> WHAT YOU WILL DO:
Your task is to write out only the lines running from the line with "Recreate this scene" to the line with "COL = scene.collection", both ends kept, with no images.
# # #
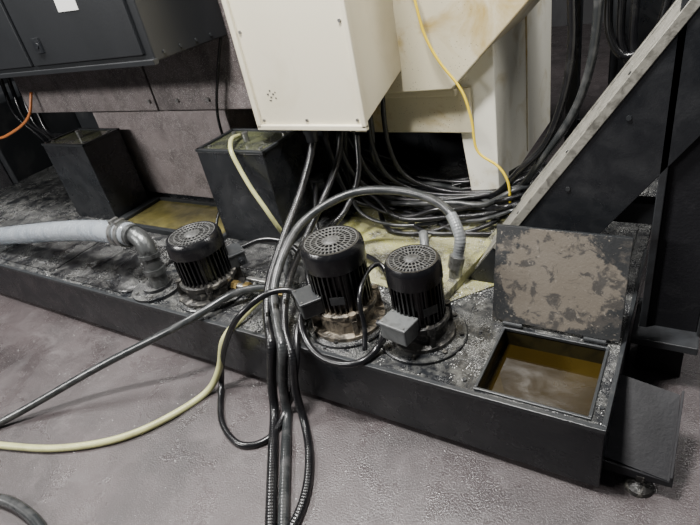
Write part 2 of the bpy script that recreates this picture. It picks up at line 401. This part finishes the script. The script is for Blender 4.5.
# elbow + big hose
e=empty('pipe_elbow',(-2.09,.13,.30),'dark grey metal pipe elbow with round base flange feeding ribbed hose','pipe')
MB().lathe([(0,.30),(.13,.30),(.13,.318),(.075,.318),(.075,.335),(0,.335)],-2.09,.13,36).done('flange','tank',e,smooth=True)
mb=MB()
for i in range(6): mb.hexbolt(-2.09+.105*math.cos(i*1.047),.13+.105*math.sin(i*1.047),.318,.010,.010)
mb.split('bolt','steel',e)
hose('pipe',[(-2.06,.13,.33),(-2.062,.135,.44),(-2.07,.145,.53),(-2.10,.155,.575),(-2.15,.165,.585),(-2.26,.17,.582)],.044,'galv',None,parent=e,seg=24,step=.01)
for a,b,r in (((-2.062,.134,.40),(-2.063,.136,.43),.053),((-2.066,.140,.485),(-2.068,.143,.505),.053),((-2.15,.162,.584),(-2.18,.165,.585),.054)):
    mb=MB();rod(mb,a,b,r,28);mb.done('collar','galv',e,smooth=True)
HP=[(-2.20,.168,.583),(-2.5,.17,.565),(-2.88,.17,.515),(-3.3,.16,.45),(-3.68,.155,.392),(-4.2,.15,.368),(-4.95,.15,.366)]
h=hose('suction_hose',HP,.058,'clear','thick clear ribbed suction hose clamped to metal elbow','hose',seg=32,step=.02)
pts=catmull(HP,.0045);mbr=MB();sp=[];acc=0
for i in range(0,len(pts)-1):
    if i: acc+=(pts[i]-pts[i-1]).length
    T=(pts[i+1]-pts[i]).normalized();b=T.cross(Vector((0,0,1))).normalized();c=b.cross(T)
    a=acc/.034*2*math.pi
    sp.append(pts[i]+b*(.0566*math.cos(a))+c*(.0566*math.sin(a)))
R=[]
for i in range(1,len(sp)-1):
    T=(sp[i+1]-sp[i-1]).normalized();n=(sp[i]-pts[i]).normalized();n=(n-T*n.dot(T)).normalized();b=T.cross(n)
    R.append([mbr.bm.verts.new(sp[i]+n*(.0024*math.cos(k*1.571))+b*(.0040*math.sin(k*1.571))) for k in range(4)])
for a,c in zip(R,R[1:]):
    for k in range(4): mbr.bm.faces.new((a[k],a[(k+1)%4],c[(k+1)%4],c[k]))
o=mbr.done('reinforcing_spiral','rib',h)
for p in o.data.polygons: p.use_smooth=True
for a in (-2.215,-2.265):
    mb=MB();rod(mb,(a,.168,.582),(a-.024,.168,.580),.067,30);mb.box(a-.022,a-.002,.14,.19,.635,.662);mb.done('hose_clamp','steel',h,smooth=True)

e=empty('valve_pipe',(-1.55,.22,.30),'short steel pipe with brass fittings beside the short pump','pipe fitting')
for a,b,r in (((-1.68,.21,.35),(-1.33,.24,.35),.015),((-1.48,.225,.30),(-1.48,.225,.35),.015),((-1.40,.235,.30),(-1.40,.235,.40),.012)):
    mb=MB();rod(mb,a,b,r,16);mb.done('pipe','steel',e,smooth=True)
for a,b,r in (((-1.63,.216,.35),(-1.60,.218,.35),.024),((-1.56,.22,.35),(-1.53,.222,.35),.024),((-1.37,.237,.35),(-1.34,.24,.35),.022),((-1.40,.235,.39),(-1.40,.235,.41),.02)):
    mb=MB();rod(mb,a,b,r,6);mb.done('fitting','brass',e)
mb=MB();rod(mb,(-1.48,.225,.35),(-1.48,.225,.405),.008,10);mb.box(-1.53,-1.42,.215,.235,.40,.408);mb.done('valve_handle','steel',e,.002)
e=empty('return_fitting',(-.70,.56,.30),'pale blue-grey pipe fitting where the arched hose ends','pipe fitting')
hose('pipe',[(-.668,.555,.30),(-.666,.56,.36),(-.66,.57,.40)],.027,'steel',None,parent=e)
hose('pipe',[(-.76,.50,.305),(-.78,.52,.40),(-.79,.56,.47),(-.82,.62,.50)],.020,'jbox2',None,parent=e)
mb=MB();rod(mb,(-.664,.563,.385),(-.655,.575,.435),.033,12);mb.done('collar','steel',e)

# ---------------------------------------------------------------- hoses
G='black hoses draped over the tank'
hA=hose('hose',[(-1.435,.80,.90),(-1.435,.80,.831),(-1.437,.65,.667),(-1.40,.40,.542),(-1.366,.185,.42),(-1.281,.039,.35),(-1.205,-.045,.325),(-1.235,-.085,.14),(-1.225,-.13,.022),(-1.107,-.294,.021),(-.912,-.557,.021),(-.80,-.70,.021)],.020,'hose','thick black ribbed hose from cream housing to floor','hose',group=G,rib=.035,pitch=.012)
MB().lathe([(0,.83),(.030,.83),(.030,.87),(.036,.87),(.036,.90),(.022,.90),(.022,.935),(0,.935)],-1.435,.80,20).done('hose_fitting','black',hA,smooth=True)
hB=hose('hose',[(-.666,.562,.38),(-.655,.575,.42),(-.643,.595,.50),(-.696,.651,.58),(-.824,.726,.61),(-1.006,.756,.62),(-1.19,.708,.62),(-1.294,.598,.60),(-1.358,.468,.56),(-1.354,.306,.5),(-1.319,.16,.42),(-1.216,.027,.365),(-1.140,-.055,.33),(-1.170,-.09,.14),(-1.165,-.12,.022),(-1.050,-.285,.021),(-.865,-.547,.021),(-.76,-.68,.021)],.020,'hoseg','thick worn grey-black hose arching behind the pumps','hose',group=G,rib=.02,pitch=.012)
hose('end_sleeve',[(-.660,.569,.40),(-.650,.583,.455),(-.645,.596,.505),(-.668,.624,.548),(-.700,.654,.581)],.0235,'hosel','light grey end section of hose',parent=hB,rib=.03,pitch=.012,sm=8)
hose('hose',[(-1.40,1.0,.80),(-1.388,.90,.687),(-1.361,.70,.595),(-1.381,.50,.458),(-1.261,.177,.42),(-1.177,.02,.35),(-1.10,-.055,.30),(-1.105,-.09,.15),(-1.07,-.13,.02),(-.965,-.248,.018),(-.880,-.395,.018),(-.850,-.532,.018),(-.86,-.66,.018)],.017,'hose','black ribbed hose hanging over tank front','hose',group=G,rib=.04,pitch=.011)
hose('cable',[(-1.10,.11,.46),(-1.184,.13,.47),(-1.258,.079,.48),(-1.354,-.026,.42),(-1.49,-.07,.22),(-1.555,-.10,.035),(-1.406,-.266,.013),(-1.242,-.319,.013),(-1.163,-.256,.015),(-1.17,-.10,.04),(-1.089,-.05,.277),(-1.133,.046,.345),(-1.15,.155,.36),(-1.08,.2,.36)],.013,'hose','black cable looping from junction box to the floor','cable',group=G)
hose('cable',[(-.700,.10,.42),(-.745,.085,.39),(-.780,.083,.33),(-.809,-.005,.316),(-.904,-.03,.30),(-1.009,-.02,.312),(-1.081,.02,.345),(-1.12,.071,.40),(-1.10,.12,.44)],.013,'hose','black cable sagging between two pump junction boxes','cable',group=G)
hose('cable',[(-.82,.04,.33),(-.834,.09,.40),(-.856,.12,.50),(-.875,.25,.55),(-.852,.30,.55),(-.807,.264,.52),(-.76,.22,.45)],.010,'hose','thin black cable curling between the tall pumps','cable',group=G)
hose('hose',[(-1.40,.235,.37),(-1.50,.19,.37),(-1.568,.150,.36),(-1.685,-.045,.325),(-2.062,-.323,.18),(-2.444,-.676,.03),(-2.603,-.895,.019),(-2.8,-1.15,.019)],.018,'hoseg','straight black hose running from tank top down to floor','hose',group=G)
hose('hose',[(-1.72,.34,.44),(-1.60,.46,.46),(-1.48,.50,.42),(-1.30,.42,.36),(-1.15,.36,.33),(-1.05,.30,.33)],.014,'hose','black hose lying across tank top behind pumps','hose',group=G)
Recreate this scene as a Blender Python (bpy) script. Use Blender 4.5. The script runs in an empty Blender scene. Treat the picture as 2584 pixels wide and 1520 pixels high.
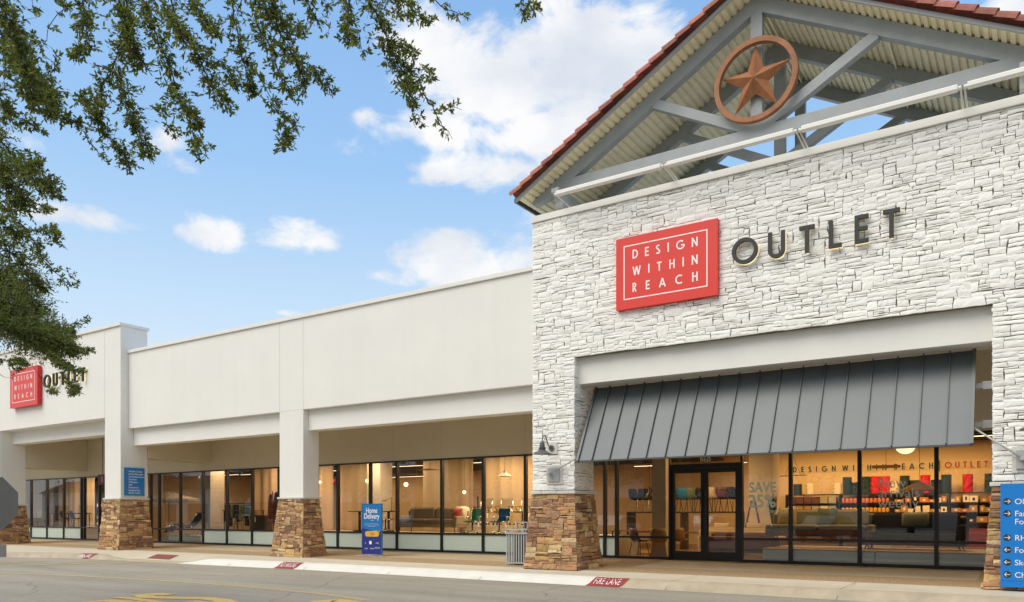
import bpy, math, random
from mathutils import Vector, Matrix, Euler
R = math.radians
random.seed(7)
scene = bpy.context.scene
COL = scene.collection

# ------------------------------------------------------------------ camera, sky, sun
FPX, CX, HY, EYE = 1961.0, 1292.0, 1300.0, 1.3
YAW = R(33.5); CY_, SY_ = math.cos(YAW), math.sin(YAW)
cd = bpy.data.cameras.new('camera'); cam = bpy.data.objects.new('camera', cd); COL.objects.link(cam)
cam.location = (0, 0, EYE); cam.rotation_euler = (R(90), 0, YAW)
cd.sensor_fit = 'HORIZONTAL'; cd.sensor_width = 36.0
cd.lens = FPX / 2584.0 * 36.0
cd.shift_y = (HY - 760.0) / 2584.0
cd.clip_start = 0.1; cd.clip_end = 2000
scene.camera = cam

def ray(x, y):
    u = (x - CX) / FPX; v = (HY - y) / FPX
    return Vector((u * CY_ - SY_, u * SY_ + CY_, v))
def W(x, y, Y=None, Z=None, X=None, D=None):
    r = ray(x, y)
    t = Y / r.y if Y is not None else X / r.x if X is not None else D / 1.0 if D is not None else (Z - EYE) / r.z
    return Vector((r.x * t, r.y * t, EYE + r.z * t))

SUN_EL, SUN_AZ = 52.0, 205.0      # azimuth measured clockwise from +Y
world = bpy.data.worlds.new("World"); scene.world = world; world.use_nodes = True
nt = world.node_tree; nt.nodes.clear()
wo = nt.nodes.new('ShaderNodeOutputWorld'); bg = nt.nodes.new('ShaderNodeBackground')
bg.inputs['Strength'].default_value = 0.077
nt.links.new(bg.outputs[0], wo.inputs[0])
sky = nt.nodes.new('ShaderNodeTexSky'); sky.sky_type = 'NISHITA'; sky.sun_disc = False
sky.sun_elevation = R(SUN_EL); sky.sun_rotation = R(SUN_AZ)
sky.air_density = 1.0; sky.dust_density = 1.0; sky.ozone_density = 1.5
tc = nt.nodes.new('ShaderNodeTexCoord')
def vm(op, a, b=None, sc=None):
    n = nt.nodes.new('ShaderNodeVectorMath'); n.operation = op
    for i, q in ((0, a), (1, b)):
        if q is None: continue
        if hasattr(q, 'links'): nt.links.new(q, n.inputs[i])
        else: n.inputs[i].default_value = q
    if sc is not None: n.inputs['Scale'].default_value = sc
    return n
def mt(op, a, b=None, c=None, clamp=False):
    n = nt.nodes.new('ShaderNodeMath'); n.operation = op; n.use_clamp = clamp
    for i, q in enumerate((a, b, c)):
        if q is None: continue
        if hasattr(q, 'links'): nt.links.new(q, n.inputs[i])
        else: n.inputs[i].default_value = q
    return n.outputs[0]
dirn = vm('NORMALIZE', tc.outputs['Generated']).outputs[0]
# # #
> OUTPUT OF THE EXERCISE:
Recreate this scene as a Blender Python (bpy) script. Use Blender 4.5. The script runs in an empty Blender scene. Treat the picture as 2584 pixels wide and 1520 pixels high.
import bpy, math, random
from mathutils import Vector, Matrix, Euler
R = math.radians
random.seed(7)
scene = bpy.context.scene
COL = scene.collection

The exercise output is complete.